We learn from the history site Mayflower.com that housing was an issue for the pilgrims who came to America in 1620. Thatched roofs burned easily. Trees had to be chopped.

Then, “the Pilgrims assigned out house-plots to the 19 family groups — each family was responsible for building their own house, as well as supplying labor to build community storehouses, a defensive fort, fences and sheds.”

It’s not all that different in the metaverse, except you won’t have to chop any trees or worry about embers flying out of chimneys because it’s all virtual, all the time.

If anything, worry about the cost of land in the virtual new world, pilgrim. Crypto investor group Tokens.com just paid $2.4 million for a patch of metaverse property on which it intends to put up a virtual office building.

Pilgrims who came to Massachusetts 400 years ago didn’t have to worry about buying land, but metaverse pilgrims probably will. Assume it’s going to cost you some crypto wampum.

According to Realtor.com, “Depending on whom you ask, the virtual real estate business could become the next big thing — or wind up the next big bust. It’s a bit like the early days of bitcoin. Some investors are worried about missing the opportunity to buy digital property in the most popular metaverses — like Decentraland, The Sandbox, Cryptovoxels and Somnium Space — while they still can.”

Neighbors

Indigenous peoples were at first quite understandably alarmed when a big ship (they’d never seen one before) containing a bunch of soggy strangers in funny clothes (they’d never seen that either) jumped ashore and called it “New England” (they’d never heard of old England).

That got sorted out eventually, and so will making friends in the metaverse, with some caveats.

English settlers and Native Americans had the advantage of knowing who they were really interacting with face to face. Avatars in the metaverse offer a level on anonymity that make anyone — nomad or native — more suspicious than they otherwise might be.

On the topic of being like a pilgrim and forming friendships in the metaverse, we have advice.

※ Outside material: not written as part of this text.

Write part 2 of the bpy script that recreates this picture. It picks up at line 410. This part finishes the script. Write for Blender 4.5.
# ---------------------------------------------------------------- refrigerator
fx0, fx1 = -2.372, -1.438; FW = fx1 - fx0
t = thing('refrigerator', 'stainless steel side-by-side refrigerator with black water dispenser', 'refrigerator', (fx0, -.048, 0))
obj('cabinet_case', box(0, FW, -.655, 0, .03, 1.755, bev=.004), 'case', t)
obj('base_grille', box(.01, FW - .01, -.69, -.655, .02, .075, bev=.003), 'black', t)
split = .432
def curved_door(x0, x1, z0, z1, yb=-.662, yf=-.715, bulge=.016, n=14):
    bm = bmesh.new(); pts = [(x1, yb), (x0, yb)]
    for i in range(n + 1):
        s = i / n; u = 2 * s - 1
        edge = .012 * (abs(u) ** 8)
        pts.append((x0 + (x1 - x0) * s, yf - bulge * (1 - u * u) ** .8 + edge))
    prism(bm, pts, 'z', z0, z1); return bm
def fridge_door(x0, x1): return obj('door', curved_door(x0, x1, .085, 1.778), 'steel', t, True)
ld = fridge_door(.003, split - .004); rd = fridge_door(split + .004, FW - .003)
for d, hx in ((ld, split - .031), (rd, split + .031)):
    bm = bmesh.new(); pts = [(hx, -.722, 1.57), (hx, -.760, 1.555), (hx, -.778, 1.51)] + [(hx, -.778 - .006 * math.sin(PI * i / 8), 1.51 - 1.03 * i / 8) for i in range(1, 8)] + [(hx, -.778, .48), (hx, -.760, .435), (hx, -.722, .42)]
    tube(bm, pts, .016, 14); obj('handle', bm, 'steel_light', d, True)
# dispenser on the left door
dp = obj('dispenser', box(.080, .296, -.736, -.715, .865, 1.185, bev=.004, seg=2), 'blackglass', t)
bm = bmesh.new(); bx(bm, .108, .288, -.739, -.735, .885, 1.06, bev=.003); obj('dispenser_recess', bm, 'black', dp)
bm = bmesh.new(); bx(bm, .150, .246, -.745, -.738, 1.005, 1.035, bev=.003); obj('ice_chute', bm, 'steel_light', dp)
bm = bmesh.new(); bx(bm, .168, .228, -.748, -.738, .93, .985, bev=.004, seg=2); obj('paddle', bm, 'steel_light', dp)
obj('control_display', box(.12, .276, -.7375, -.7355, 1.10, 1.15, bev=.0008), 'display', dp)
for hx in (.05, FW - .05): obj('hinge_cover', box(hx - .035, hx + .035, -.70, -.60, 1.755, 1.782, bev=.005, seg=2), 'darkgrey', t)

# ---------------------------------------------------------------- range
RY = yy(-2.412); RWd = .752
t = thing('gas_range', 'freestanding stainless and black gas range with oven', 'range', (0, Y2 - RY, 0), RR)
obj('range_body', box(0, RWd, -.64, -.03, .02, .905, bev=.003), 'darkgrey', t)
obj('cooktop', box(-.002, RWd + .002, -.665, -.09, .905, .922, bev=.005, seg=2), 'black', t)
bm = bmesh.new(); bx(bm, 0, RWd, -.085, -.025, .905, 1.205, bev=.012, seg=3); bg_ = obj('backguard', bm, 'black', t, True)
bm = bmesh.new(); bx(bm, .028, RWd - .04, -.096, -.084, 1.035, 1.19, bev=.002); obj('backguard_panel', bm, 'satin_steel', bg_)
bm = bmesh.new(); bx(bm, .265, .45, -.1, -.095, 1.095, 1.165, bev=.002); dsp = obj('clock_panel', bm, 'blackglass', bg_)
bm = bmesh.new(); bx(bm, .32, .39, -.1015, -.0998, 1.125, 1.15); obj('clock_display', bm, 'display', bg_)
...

Megan Fitzgerald, head of Experience and Product Marketing at Facebook Reality Labs told Venture Beat, “What we’re seeing and what we’ve heard from people experiencing this today is when you have people forming meaningful relationships, they spend more time with those people, they spend more of their energy, they spend more dollars. And when you have people spending time and energy with each other, an opportunity to surprise and delight people is to give them more value in this experience.”

Going back to Mayflower.com for answers, we’re told that colonists Myles Standish and Isaac Allerton gifted “a kettle of peas” to Massasoit, grand sachem of the Wampanoag tribe, who in turn “gave to them ground nuts and tobacco as gifts.”

In other words, when you finally cross the digital ocean and arrive in the strange new metaverse, be a giver of gifts. There will be plenty of virtual stores to choose from — basically all your favorite brands will be there — which would’ve been really handy in 1620.